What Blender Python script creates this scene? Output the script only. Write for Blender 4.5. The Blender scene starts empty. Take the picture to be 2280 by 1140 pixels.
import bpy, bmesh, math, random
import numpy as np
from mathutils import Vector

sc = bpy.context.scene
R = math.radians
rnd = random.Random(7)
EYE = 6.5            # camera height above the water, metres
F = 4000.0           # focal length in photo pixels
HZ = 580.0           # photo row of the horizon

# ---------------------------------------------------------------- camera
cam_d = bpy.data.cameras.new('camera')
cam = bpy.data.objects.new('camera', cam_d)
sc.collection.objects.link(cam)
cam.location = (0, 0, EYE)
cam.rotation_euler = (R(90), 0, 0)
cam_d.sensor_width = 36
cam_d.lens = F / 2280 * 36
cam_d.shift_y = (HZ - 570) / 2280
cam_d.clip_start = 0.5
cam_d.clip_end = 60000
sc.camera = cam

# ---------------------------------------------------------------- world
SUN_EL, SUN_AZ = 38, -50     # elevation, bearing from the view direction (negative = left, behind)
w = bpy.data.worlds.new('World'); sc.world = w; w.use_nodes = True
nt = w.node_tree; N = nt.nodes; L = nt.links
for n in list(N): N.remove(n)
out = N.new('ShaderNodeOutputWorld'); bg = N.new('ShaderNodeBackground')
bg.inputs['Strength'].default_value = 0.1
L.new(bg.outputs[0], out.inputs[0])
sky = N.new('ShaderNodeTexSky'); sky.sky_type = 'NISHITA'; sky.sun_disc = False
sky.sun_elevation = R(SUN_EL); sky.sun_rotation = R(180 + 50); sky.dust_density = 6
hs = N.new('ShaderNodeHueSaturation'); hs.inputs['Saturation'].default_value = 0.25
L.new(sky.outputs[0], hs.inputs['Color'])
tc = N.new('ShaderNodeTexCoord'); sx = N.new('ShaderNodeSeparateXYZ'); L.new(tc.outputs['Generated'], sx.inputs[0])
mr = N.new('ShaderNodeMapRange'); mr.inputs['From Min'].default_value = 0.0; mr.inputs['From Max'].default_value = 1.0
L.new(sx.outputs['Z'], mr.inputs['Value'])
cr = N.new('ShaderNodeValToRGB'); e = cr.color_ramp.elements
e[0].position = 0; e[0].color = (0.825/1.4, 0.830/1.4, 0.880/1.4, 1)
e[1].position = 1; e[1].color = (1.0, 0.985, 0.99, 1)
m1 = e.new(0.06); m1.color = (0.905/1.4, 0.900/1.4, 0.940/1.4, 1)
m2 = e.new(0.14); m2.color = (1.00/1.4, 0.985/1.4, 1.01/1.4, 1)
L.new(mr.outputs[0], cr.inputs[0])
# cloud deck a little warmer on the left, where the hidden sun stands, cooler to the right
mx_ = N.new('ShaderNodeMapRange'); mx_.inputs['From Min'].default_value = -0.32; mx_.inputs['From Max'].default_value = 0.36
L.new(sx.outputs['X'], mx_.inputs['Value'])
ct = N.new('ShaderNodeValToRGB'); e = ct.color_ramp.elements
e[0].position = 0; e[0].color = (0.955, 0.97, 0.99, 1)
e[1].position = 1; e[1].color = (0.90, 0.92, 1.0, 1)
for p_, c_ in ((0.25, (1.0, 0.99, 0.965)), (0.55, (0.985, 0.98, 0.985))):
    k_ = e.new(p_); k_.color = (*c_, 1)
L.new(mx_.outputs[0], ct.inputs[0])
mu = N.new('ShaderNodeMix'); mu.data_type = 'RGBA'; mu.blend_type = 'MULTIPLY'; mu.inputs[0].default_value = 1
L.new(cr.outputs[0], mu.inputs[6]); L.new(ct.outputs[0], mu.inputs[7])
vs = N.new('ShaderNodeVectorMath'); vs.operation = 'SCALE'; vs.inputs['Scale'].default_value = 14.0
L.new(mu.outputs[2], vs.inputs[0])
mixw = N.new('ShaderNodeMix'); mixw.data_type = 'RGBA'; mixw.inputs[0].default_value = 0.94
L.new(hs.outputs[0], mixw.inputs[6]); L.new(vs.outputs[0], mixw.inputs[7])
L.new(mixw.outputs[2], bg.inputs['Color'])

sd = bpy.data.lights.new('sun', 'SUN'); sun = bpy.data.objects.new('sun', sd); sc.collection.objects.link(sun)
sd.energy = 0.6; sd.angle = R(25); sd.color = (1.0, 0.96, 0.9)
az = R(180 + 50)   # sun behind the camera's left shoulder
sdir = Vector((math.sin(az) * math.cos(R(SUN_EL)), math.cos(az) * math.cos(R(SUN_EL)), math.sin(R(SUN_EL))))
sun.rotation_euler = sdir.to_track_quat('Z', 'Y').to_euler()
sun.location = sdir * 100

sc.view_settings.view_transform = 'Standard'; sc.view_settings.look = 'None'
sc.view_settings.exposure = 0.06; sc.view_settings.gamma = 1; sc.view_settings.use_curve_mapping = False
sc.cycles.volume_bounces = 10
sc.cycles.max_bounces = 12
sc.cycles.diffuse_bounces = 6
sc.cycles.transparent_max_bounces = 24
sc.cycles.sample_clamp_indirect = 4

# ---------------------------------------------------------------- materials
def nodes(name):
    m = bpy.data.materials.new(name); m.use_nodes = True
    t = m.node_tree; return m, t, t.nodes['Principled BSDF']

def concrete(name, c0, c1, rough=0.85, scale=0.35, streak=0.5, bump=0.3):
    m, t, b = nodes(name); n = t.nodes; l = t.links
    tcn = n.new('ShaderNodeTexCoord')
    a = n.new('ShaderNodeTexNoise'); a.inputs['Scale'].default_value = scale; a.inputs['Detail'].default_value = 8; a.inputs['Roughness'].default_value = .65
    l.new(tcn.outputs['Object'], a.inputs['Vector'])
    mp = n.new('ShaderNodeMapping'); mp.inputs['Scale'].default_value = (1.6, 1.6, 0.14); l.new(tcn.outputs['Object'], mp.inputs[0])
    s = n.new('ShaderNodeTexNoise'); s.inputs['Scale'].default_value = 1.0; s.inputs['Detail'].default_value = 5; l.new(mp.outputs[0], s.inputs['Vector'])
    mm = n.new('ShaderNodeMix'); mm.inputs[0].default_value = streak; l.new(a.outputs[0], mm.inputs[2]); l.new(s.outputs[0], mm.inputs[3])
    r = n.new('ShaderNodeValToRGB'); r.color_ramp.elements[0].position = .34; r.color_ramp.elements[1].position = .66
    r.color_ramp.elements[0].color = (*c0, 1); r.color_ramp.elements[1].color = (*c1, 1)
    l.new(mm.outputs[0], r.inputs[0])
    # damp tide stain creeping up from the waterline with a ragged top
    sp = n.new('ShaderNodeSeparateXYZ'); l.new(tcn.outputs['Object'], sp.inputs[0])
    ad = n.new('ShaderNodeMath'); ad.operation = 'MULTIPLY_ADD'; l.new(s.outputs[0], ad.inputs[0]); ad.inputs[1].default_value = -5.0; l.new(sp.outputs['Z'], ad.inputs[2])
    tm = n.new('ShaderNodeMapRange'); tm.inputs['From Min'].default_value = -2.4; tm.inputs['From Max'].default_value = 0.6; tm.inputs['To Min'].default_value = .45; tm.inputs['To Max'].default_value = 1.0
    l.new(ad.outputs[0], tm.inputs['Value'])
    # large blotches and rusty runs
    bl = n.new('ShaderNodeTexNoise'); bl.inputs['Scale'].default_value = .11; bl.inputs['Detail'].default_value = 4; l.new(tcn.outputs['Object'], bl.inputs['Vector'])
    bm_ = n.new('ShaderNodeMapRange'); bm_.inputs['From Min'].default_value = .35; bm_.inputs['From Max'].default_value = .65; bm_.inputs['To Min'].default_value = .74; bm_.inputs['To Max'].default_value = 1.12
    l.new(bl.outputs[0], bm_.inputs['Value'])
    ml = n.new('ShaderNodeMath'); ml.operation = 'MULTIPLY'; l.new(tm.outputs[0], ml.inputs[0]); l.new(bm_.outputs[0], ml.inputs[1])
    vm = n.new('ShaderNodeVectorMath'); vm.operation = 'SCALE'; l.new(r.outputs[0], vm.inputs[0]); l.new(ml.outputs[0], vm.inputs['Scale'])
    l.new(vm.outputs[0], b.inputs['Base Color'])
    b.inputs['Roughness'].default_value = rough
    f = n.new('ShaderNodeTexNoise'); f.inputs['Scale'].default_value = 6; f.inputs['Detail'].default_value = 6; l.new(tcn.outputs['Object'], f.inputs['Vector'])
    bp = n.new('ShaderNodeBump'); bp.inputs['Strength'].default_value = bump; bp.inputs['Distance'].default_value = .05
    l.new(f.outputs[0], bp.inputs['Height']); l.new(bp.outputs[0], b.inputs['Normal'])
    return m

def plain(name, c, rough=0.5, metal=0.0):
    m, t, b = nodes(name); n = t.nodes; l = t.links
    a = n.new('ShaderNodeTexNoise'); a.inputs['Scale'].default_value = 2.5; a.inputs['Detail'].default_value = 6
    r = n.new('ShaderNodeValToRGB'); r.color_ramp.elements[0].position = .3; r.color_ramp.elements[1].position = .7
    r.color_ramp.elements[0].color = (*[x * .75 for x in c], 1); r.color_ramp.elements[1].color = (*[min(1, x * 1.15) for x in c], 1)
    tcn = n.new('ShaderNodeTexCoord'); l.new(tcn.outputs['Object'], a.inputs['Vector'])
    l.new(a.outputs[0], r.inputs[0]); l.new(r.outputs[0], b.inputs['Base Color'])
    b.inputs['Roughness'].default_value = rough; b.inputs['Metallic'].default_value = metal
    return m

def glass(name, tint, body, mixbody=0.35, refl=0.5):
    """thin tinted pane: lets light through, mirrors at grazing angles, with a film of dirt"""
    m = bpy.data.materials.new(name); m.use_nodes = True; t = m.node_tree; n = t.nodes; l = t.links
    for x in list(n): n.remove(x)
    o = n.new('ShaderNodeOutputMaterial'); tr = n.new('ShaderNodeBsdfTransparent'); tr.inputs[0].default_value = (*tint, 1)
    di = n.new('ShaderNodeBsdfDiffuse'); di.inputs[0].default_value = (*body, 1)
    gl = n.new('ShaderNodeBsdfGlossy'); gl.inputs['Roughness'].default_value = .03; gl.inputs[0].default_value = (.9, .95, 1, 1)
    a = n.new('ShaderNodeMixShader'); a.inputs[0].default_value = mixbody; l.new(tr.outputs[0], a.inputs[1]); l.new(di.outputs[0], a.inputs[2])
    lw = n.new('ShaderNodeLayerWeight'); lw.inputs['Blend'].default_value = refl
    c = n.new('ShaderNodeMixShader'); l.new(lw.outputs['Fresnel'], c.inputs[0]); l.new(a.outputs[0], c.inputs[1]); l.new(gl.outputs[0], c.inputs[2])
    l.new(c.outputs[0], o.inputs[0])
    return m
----
WORK TO DO:
Beginning at the top of the data, extract each line through the line containing "from mathutils import Vector" and return those lines exactly, with nothing added.

IN RESPONSE:
What Blender Python script creates this scene? Output the script only. Write for Blender 4.5. The Blender scene starts empty. Take the picture to be 2280 by 1140 pixels.
import bpy, bmesh, math, random
import numpy as np
from mathutils import Vector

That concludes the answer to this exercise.